Jorge Timón via bitcoin-dev 於 2015-08-29 16:41 寫到:


I still don't see the point in having a lower moving size maximum.
If 8 MB is mining-centralization-safe, let's move directly to 8 MB
without adding this seemingly useless extra complexity.
If it's not, mining voting on a lower moving maximum won't make it safer.

Once we have more objective tools (centralization metrics, simulators,
etc...) to determine whether or not a block size is
mining-centralization-safe for a given point in time (looking at
current centralization and current technology available), I don't see
the problem with repeating the equivalent of bip102 periodically
(every 2 years?) to adapt the size to better technology or lower
mining centralization.
It would be also helpful to have a tool to somehow measure "size
increase urgency" (ie right now free transactions get mined and blocks
aren't full or close to be full, I don't think the current general
sense of urgency on this matter is justified).

With all respect, I believe bip100 and this proposal are
over-engineering; and bip101 and bip103 (pieter's) are
overly-optimistic (in their exponential technological growth
assumptions).

This is based on the assumption that miners would always like to use up the last byte of the available block size. However, this is just not true:

1. The 6 year blockchain history has shown that most miners have a soft cap with their block size.

2. Chinese miners, controlling 60% of the network, rejected Gavin's initial 20MB proposal and asked for 8MB: http://cointelegraph.com/news/114577/chinese-mining-pools-propose-alternative-8-mb-block-size

3. BTCChina supports BIP100 and will vote for 2MB at the beginning, with 8MB as a mid-term goal: https://vip.btcchina.com/page/noticetemplate?id=100. BTCChina is controlling 12% of the network in the past month. If BIP100 uses the 20-percentile vote as the block size, it takes only 8% more vote to keep the size at 2MB

For many reasons miners may want to have a smaller block size, which we don't need to list them here. Although they can limit it by a softfork or even 51% attack, it is a very violent process. Why don't we just allow them to vote for a lower limit?
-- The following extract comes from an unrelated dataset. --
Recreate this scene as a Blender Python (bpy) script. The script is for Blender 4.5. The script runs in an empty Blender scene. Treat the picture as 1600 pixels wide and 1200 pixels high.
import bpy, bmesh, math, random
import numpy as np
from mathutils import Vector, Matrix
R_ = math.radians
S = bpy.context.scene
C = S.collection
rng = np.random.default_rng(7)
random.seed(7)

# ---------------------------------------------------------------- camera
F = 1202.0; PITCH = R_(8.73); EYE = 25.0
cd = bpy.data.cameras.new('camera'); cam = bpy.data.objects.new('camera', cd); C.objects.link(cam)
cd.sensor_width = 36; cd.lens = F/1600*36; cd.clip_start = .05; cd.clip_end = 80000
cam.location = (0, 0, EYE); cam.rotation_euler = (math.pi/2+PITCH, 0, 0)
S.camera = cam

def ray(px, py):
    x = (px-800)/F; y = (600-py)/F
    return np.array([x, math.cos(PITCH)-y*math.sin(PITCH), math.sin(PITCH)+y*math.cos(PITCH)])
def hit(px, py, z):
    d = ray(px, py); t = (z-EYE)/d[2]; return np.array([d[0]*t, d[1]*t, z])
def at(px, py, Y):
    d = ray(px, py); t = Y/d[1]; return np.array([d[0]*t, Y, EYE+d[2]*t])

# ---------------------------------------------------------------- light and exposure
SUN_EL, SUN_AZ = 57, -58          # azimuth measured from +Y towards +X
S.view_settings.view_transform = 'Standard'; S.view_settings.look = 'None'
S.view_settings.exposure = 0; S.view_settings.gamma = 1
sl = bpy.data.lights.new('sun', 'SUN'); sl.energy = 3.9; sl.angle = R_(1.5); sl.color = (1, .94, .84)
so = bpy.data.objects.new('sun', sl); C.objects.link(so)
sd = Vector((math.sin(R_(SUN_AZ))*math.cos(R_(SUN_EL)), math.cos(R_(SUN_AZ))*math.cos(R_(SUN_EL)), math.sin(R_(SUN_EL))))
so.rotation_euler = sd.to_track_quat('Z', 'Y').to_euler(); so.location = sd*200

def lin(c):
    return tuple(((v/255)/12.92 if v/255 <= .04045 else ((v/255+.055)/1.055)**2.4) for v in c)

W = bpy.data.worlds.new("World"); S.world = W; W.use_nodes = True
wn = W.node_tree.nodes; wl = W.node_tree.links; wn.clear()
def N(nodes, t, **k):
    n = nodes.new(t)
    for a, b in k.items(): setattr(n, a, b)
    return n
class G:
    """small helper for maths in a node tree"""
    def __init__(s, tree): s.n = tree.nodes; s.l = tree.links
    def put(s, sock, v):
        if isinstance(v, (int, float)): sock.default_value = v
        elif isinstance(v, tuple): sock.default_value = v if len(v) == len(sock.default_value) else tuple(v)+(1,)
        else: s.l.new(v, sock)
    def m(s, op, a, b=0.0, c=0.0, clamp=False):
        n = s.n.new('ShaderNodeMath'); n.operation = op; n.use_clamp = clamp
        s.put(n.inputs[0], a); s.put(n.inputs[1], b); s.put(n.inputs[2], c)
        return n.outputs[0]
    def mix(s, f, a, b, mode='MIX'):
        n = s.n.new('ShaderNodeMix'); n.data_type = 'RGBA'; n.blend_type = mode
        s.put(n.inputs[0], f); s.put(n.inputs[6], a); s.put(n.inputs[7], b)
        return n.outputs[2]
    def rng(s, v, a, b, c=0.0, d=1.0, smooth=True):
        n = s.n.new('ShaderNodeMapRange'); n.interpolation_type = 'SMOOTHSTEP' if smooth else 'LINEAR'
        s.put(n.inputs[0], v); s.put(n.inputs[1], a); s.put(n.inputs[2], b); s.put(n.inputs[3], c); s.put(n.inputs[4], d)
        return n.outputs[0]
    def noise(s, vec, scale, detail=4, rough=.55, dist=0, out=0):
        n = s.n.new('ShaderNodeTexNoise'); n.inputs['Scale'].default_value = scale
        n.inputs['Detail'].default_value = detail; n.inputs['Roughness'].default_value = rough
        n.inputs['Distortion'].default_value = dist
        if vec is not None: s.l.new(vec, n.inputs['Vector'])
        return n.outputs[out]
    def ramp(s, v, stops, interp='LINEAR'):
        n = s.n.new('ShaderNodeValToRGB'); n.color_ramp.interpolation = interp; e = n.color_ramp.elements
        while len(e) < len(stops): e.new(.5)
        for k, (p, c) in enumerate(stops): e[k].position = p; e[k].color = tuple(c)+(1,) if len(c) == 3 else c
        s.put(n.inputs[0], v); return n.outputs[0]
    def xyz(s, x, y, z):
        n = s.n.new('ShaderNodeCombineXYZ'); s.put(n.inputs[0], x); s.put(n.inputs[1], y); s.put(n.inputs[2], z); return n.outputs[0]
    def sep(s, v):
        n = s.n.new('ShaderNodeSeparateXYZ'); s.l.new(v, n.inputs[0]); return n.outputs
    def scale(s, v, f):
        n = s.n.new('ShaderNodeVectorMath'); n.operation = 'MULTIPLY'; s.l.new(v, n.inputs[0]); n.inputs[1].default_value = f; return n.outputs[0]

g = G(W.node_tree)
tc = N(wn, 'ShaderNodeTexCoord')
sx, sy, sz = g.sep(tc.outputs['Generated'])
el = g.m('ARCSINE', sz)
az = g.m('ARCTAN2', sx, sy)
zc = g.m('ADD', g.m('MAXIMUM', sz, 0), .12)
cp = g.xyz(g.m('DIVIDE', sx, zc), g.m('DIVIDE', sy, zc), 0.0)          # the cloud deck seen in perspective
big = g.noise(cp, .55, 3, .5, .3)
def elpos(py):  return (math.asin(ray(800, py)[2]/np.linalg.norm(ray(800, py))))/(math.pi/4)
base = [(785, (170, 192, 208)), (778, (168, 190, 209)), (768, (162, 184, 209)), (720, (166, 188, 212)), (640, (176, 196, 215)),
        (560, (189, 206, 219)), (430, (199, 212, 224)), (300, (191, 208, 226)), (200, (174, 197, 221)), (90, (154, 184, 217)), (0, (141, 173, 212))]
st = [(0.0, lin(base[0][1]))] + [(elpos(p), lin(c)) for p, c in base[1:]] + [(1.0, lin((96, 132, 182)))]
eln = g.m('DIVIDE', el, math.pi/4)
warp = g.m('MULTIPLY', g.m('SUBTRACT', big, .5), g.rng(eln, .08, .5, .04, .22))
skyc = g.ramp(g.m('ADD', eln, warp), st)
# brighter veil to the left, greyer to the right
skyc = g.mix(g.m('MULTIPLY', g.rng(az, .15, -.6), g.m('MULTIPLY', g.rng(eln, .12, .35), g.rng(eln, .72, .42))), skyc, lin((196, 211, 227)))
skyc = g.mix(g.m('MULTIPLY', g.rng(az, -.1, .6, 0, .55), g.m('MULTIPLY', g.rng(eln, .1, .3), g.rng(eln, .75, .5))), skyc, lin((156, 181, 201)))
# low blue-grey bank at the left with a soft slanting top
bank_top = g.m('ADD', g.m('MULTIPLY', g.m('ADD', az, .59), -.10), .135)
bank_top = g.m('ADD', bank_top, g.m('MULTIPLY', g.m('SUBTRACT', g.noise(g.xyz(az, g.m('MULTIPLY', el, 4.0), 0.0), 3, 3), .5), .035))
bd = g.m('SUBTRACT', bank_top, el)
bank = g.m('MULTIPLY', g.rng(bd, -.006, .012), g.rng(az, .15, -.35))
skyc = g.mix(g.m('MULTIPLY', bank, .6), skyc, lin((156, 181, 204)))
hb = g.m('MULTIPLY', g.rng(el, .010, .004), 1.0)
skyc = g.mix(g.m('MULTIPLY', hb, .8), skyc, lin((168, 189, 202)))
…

So I think the right way is to choose a mining-centralization-safe limit, and let it free float within a range based on miner's vote. If we are lucky enough to have some responsible miners, they will keep it as low as possible, until the legitimate tx volume catches up. Even in the worst case, the block size is still mining-centralization-safe. The upper limit may increase linearly, if not exponentially, until we find a better long-term solution. (sort of a combination of BIP100 and 101, with different parameters)

--------
For the matter of "urgency", I agree with you that there is no actual urgency AT THIS MOMENT. However, if a hardfork may take 5 years to deploy (as you suggested), we really have the urgency to make a decision now. Actually, the main point is not urgency but uncertainty. We have debated for 5 years. Why won't we have 5 more years of debate, plus 5 years of deployment delay? Are we sticking to 1MB for 10 years? In that case Bitcoin Core must be abandoned by the economic majority and a Schism fork must occur.